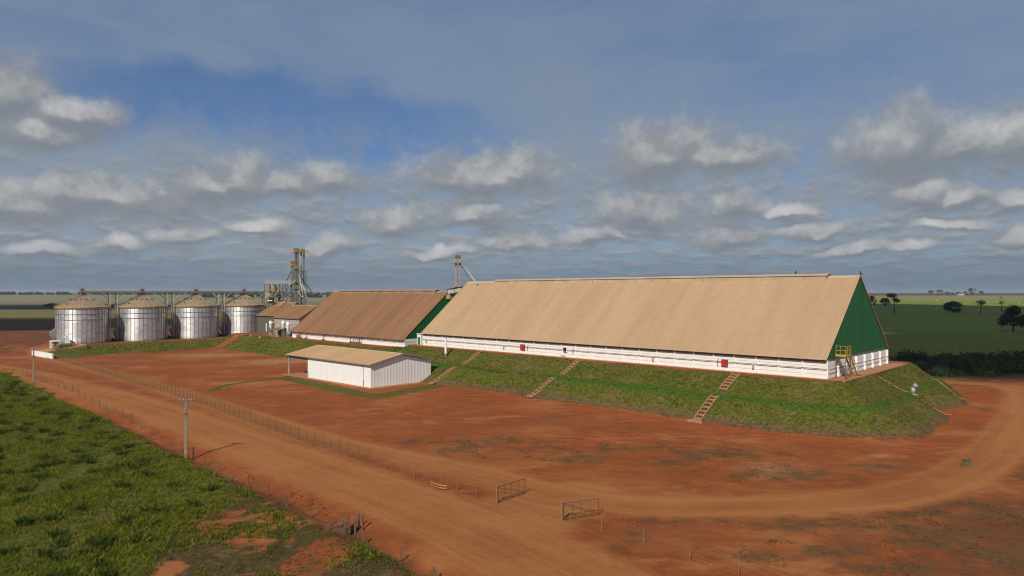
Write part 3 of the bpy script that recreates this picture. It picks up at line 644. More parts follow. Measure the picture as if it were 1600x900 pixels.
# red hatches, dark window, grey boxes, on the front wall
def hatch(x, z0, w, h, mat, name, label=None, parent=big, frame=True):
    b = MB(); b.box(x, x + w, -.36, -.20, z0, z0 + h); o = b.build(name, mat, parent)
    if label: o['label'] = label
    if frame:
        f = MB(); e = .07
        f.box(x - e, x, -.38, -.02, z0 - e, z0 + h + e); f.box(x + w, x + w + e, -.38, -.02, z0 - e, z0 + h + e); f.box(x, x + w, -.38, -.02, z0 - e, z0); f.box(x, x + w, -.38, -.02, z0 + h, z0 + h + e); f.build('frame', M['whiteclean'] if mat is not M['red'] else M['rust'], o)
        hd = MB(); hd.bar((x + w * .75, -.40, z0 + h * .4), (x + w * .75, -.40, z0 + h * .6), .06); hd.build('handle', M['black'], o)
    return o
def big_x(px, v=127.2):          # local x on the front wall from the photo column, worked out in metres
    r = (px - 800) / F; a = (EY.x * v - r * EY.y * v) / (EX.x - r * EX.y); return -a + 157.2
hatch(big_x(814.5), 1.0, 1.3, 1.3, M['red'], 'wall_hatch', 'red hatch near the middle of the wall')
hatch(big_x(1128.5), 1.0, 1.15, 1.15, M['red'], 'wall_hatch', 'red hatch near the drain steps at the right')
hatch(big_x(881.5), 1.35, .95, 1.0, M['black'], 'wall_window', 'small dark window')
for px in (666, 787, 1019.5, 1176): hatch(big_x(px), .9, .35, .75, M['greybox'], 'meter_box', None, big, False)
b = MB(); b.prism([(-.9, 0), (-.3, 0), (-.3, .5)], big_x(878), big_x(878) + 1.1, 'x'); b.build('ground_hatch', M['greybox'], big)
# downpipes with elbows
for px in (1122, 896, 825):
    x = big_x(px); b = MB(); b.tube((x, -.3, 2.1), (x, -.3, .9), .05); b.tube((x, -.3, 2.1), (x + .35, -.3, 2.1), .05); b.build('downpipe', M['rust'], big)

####

#### PROBLEM DETAILS
Restate the listing above word for word, and skip the pictures.

#### RESPONSE FOR THIS EXERCISE
Write part 3 of the bpy script that recreates this picture. It picks up at line 644. More parts follow. Measure the picture as if it were 1600x900 pixels.
# red hatches, dark window, grey boxes, on the front wall
def hatch(x, z0, w, h, mat, name, label=None, parent=big, frame=True):
    b = MB(); b.box(x, x + w, -.36, -.20, z0, z0 + h); o = b.build(name, mat, parent)
    if label: o['label'] = label
    if frame:
        f = MB(); e = .07
        f.box(x - e, x, -.38, -.02, z0 - e, z0 + h + e); f.box(x + w, x + w + e, -.38, -.02, z0 - e, z0 + h + e); f.box(x, x + w, -.38, -.02, z0 - e, z0); f.box(x, x + w, -.38, -.02, z0 + h, z0 + h + e); f.build('frame', M['whiteclean'] if mat is not M['red'] else M['rust'], o)
        hd = MB(); hd.bar((x + w * .75, -.40, z0 + h * .4), (x + w * .75, -.40, z0 + h * .6), .06); hd.build('handle', M['black'], o)
    return o
def big_x(px, v=127.2):          # local x on the front wall from the photo column, worked out in metres
    r = (px - 800) / F; a = (EY.x * v - r * EY.y * v) / (EX.x - r * EX.y); return -a + 157.2
hatch(big_x(814.5), 1.0, 1.3, 1.3, M['red'], 'wall_hatch', 'red hatch near the middle of the wall')
hatch(big_x(1128.5), 1.0, 1.15, 1.15, M['red'], 'wall_hatch', 'red hatch near the drain steps at the right')
hatch(big_x(881.5), 1.35, .95, 1.0, M['black'], 'wall_window', 'small dark window')
for px in (666, 787, 1019.5, 1176): hatch(big_x(px), .9, .35, .75, M['greybox'], 'meter_box', None, big, False)
b = MB(); b.prism([(-.9, 0), (-.3, 0), (-.3, .5)], big_x(878), big_x(878) + 1.1, 'x'); b.build('ground_hatch', M['greybox'], big)
# downpipes with elbows
for px in (1122, 896, 825):
    x = big_x(px); b = MB(); b.tube((x, -.3, 2.1), (x, -.3, .9), .05); b.tube((x, -.3, 2.1), (x + .35, -.3, 2.1), .05); b.build('downpipe', M['rust'], big)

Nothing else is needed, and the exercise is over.